Nevertheless, as tensions with Washington mount, including through efforts to freeze China’s technological development in place, and in the event of a more direct confrontation, for instance over Taiwan, China’s raw material supply chain advantages could eventually be mobilized to serve broader strategic ends.

Meanwhile, responding to China’s asymmetric advantage in critical raw materials is being treated with an increasing sense of urgency in the United States. During the Trump administration, the United States moved quickly into a posture of exploring and developing mineral deposits and building supply chains domestically, in the context of a broader approach of reshoring and national reindustrialization. Starting in 2020, for instance, the Department of Defense began funding the development of rare earth processing facilities in California and Texas, slated to come online by 2025. The Biden administration has redoubled the government’s efforts, making domestic supply chain development for critical minerals a national priority, particularly in light of its efforts to drive the low-carbon energy transition. Indeed, mineral security has been a feature of prominent legislation passed in the last two years, notably the Infrastructure Investment and Jobs Act, the CHIPS and Science Act, and the Inflation Reduction Act (IRA).

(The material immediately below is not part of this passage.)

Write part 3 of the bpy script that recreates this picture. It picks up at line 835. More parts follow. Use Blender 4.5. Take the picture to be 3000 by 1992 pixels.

Europe Challenged by Zero-Sum Competition

Of these measures, the IRA, passed in July 2022, is proving to be the most problematic for Europe. In addition to tax credits, loan guarantees and direct public spending to bolster domestic production and processing of critical raw materials worth upwards of USD 70 billion, the legislation includes protectionist measures such as revised electric vehicle tax credits, requiring that battery materials be sourced domestically. An exception has been provided for partners with which the US has a free trade agreement, but no such pact exists with the EU. This has strained Trans-Atlantic cooperation at a moment when the bloc is redoubling efforts to bolster its own mineral supply chain resilience in the face of challenges from both China and Russia, for instance through the Critical Raw Materials Act adopted in March 2023. Critical mineral markets are already under strain from rapidly increasing demand and severe environmental challenges that will come with a dramatic ramping up of mine production. Strategic rivalry, trade protectionism and zero-sum competition will only create needlessly wasteful duplication and complicate efforts to ensure that supply chains will not only be more resilient, but more sustainable.